Asymptotic Boundary Shrink Control with Multi-robot Systems
This addresses the challenge of scalable and practical environmental cleanup for marine spills, though it appears incremental as it builds on existing multi-robot systems with specific improvements.
The paper tackles the problem of large-scale marine spill coverage using autonomous robots by proposing an asymptotic boundary shrink control strategy that enables collective coverage with local vision sensors and avoids inter-robot collisions, validated through simulations to show convergence, spill clearance rate, and operation under limited ranges.

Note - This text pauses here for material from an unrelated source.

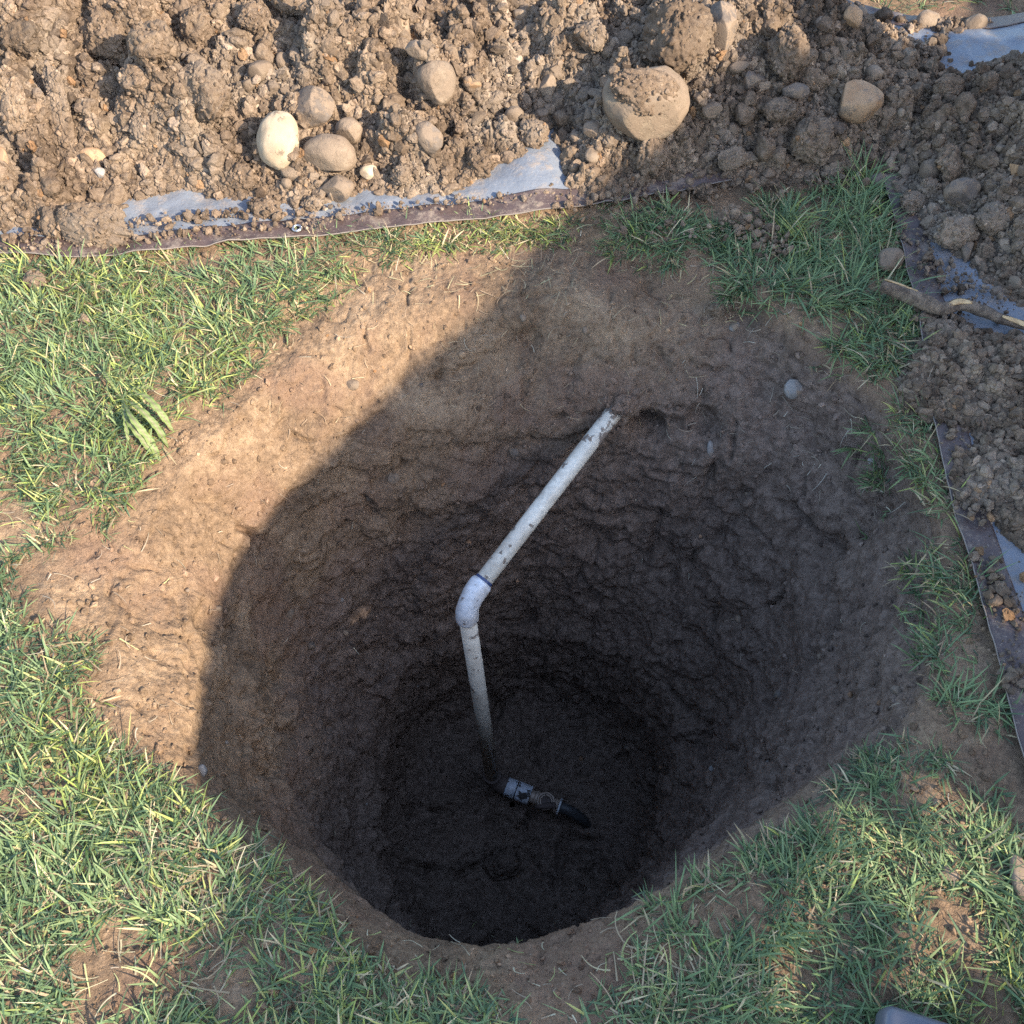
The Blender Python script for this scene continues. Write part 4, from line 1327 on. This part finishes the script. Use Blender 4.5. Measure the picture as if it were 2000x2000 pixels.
# ------------------------------------------------------------------ unseen boards added on the right, placed to shade this side
uL = np.array([.358, .934]); nL = np.array([.934, -.358])
D0 = np.array([.083, 1.41])
FD = 2.6
cosn = (SUN[:2] @ nL) / SUN[2]
FH = FD / cosn
wood, nt, b = new_mat('added_fence_wood'); k = NT(nt)
k.link(k.mix(k.noise(20, 5, .7), (.20, .15, .11), (.32, .26, .20)), b.inputs['Base Color']); b.inputs['Roughness'].default_value = .85
added_shade_fence = bpy.data.objects.new('added_shade_fence', None); COL.objects.link(added_shade_fence)
fo = D0 + nL * FD
added_shade_fence.location = (fo[0], fo[1], 0); added_shade_fence.rotation_euler = (0, 0, math.atan2(uL[1], uL[0]))
tag(added_shade_fence, 'unseen tall board screen added on the right to cast shade', 'added_shade_fence')
def box_obj(name, c, s, mat, parent):
    bm = bmesh.new(); bmesh.ops.create_cube(bm, size=1); bmesh.ops.scale(bm, vec=s, verts=bm.verts)
    bmesh.ops.translate(bm, vec=c, verts=bm.verts)
    me_ = bpy.data.meshes.new(name); bm.to_mesh(me_); bm.free(); me_.materials.append(mat)
    return obj(name, me_, parent)
# gaps cut in the added boards, aimed to throw sun patches at chosen spots
sun_gaps = []
for (u, v, z, su, sh) in [(1690,1610,.03,.05,.028), (1770,1680,.03,.07,.040), (1915,1170,.03,.05,.025), (1740,50,.12,.10,.05), (1640,30,.10,.10,.04), (1700,6,.03,.10,.05), (1800,12,.03,.10,.05), (1850,45,.10,.10,.03), (1320,225,.2,.06,.05), (1925,1710,.03,.03,.03), (1880,1760,.03,.03,.02), (1560,1860,.03,.03,.018), (1850,1560,.03,.03,.018), (1600,1740,.03,.03,.015), (1810,1880,.03,.03,.02), (1560,60,.2,.03,.02), (1490,20,.2,.03,.03)]:
    g = P(u, v, z)
    d_ = FD - (g[:2] - D0) @ nL
    tt = d_ / (SUN[:2] @ nL)
    q = g + SUN * tt
    s = (q[:2] - fo) @ uL
    sun_gaps.append((s, q[2], su, sh))
bw = 0.095
s = -3.0
ib = 0
while s < 2.6:
    hs = [h for h in sun_gaps if s - .01 <= h[0] < s + bw + .01]
    spans = [(0.03, FH)]
    for h in hs:
        new = []
        for a, c in spans:
            if a < h[1] < c: new += [(a, h[1] - h[3]), (h[1] + h[3], c)]
            else: new.append((a, c))
        spans = new
    for a, c in spans:
        if c - a > .01: box_obj('board', (s + bw / 2, 0, (a + c) / 2), (bw - .001, .018, c - a), wood, added_shade_fence)
    s += bw; ib += 1
for z in (.35, 1.0, 1.6):
    pass
for s in (-3.0, -1.1, .8, 2.55):
    box_obj('post', (s, -.06, FH / 2 - .05), (.09, .09, FH - .1), wood, added_shade_fence)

Harmful marine spills, such as algae blooms and oil spills, damage ecosystems and threaten public health tremendously. Hence, an effective spill coverage and removal strategy will play a significant role in environmental protection. In recent years, low-cost water surface robots have emerged as a solution, with their efficacy verified at small scale. However, practical limitations such as connectivity, scalability, and sensing and operation ranges significantly impair their large-scale use. To circumvent these limitations, we propose a novel asymptotic boundary shrink control strategy that enables collective coverage of a spill by autonomous robots featuring customized operation ranges. For each robot, a novel controller is implemented that relies only on local vision sensors with limited vision range. Moreover, the distributedness of this strategy allows any number of robots to be employed without inter-robot collisions. Finally, features of this approach including the convergence of robot motion during boundary shrink control, spill clearance rate, and the capability to work under limited ranges of vision and wireless connectivity are validated through extensive experiments with simulation.